La música que ilustra una obra artística, ya sea una película, una serie de televisión o una pieza teatral, es sometida a dos grandes categorizaciones: en primer lugar, la forma en que esta se integra dentro del discurso distingue la diegética, aquella que está presente en la acción, bien porque cantan los protagonistas, porque surge desde un gramófono dentro de plano o por cualquier otra causa, de la extradiegética o incidental, la insertada en la posproducción, que escucha el espectador pero no los personajes. La segunda criba, que ocupará estas líneas, separa la banda sonora entendida como colección de canciones preexistentes, de los scores compuestos ad hoc.
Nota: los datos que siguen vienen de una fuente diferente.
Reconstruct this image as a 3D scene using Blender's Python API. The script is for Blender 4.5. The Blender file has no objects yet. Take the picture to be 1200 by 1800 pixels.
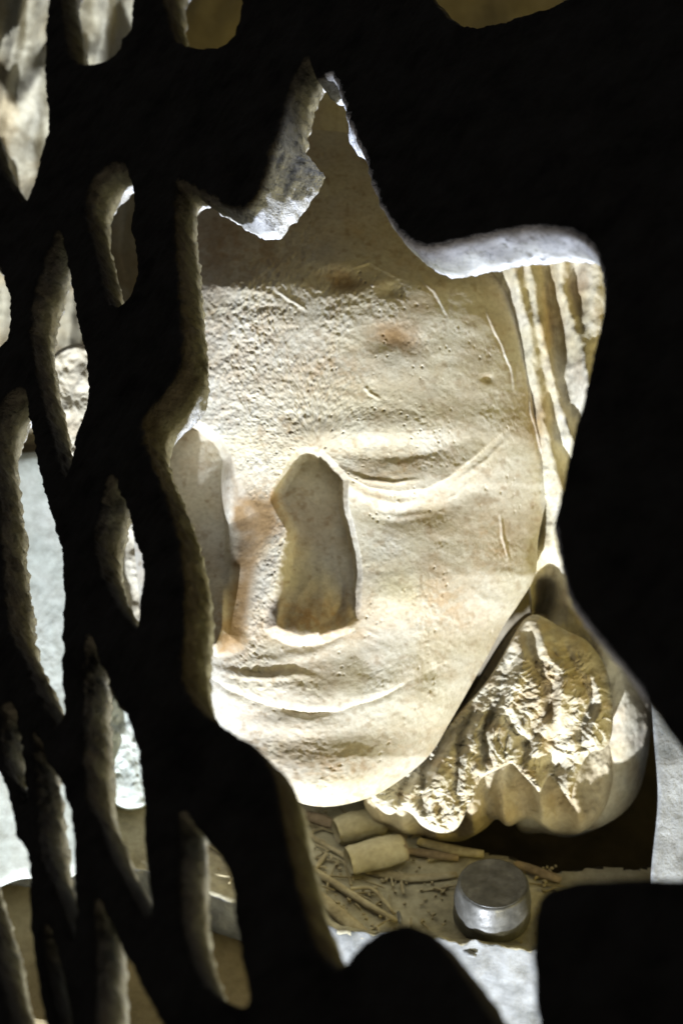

Tanto en el mundo cinematográfico como en el televisivo, ambas cartas, la canción y el score, se juegan de manera alternativa, con el criterio del director y el montador como encargados de decidir el método que logra una mayor intensidad dramática en cada momento, salvo notables excepciones, como la de Quentin Tarantino, que a lo largo de su carrera ha obviado en todo momento (salvo, de manera tangencial, en los Kill Bill, donde RZA y Robert Rodriguez contribuyeron de manera testimonial con algunos temas creados expresamente, que son prácticamente la anécdota entre la recopilación de viejos temas de westerns de serie B, la música de Ironside o el silbidito de Twisted Nerve) la labor de compositores cinematográficos.
Sin embargo, donde sí se ha experimentado una transformación a lo largo de la última década es en el mundo aparte de las cabeceras de series: el territorio que antaño funcionaba como la firma del producto, lo que lo hacía indistinguible y transmitía un boceto de su personalidad, conserva en la actualidad el carácter de rúbrica, pero renunciando a ese concepto de huella digital, optando simplemente por elegir una canción chula.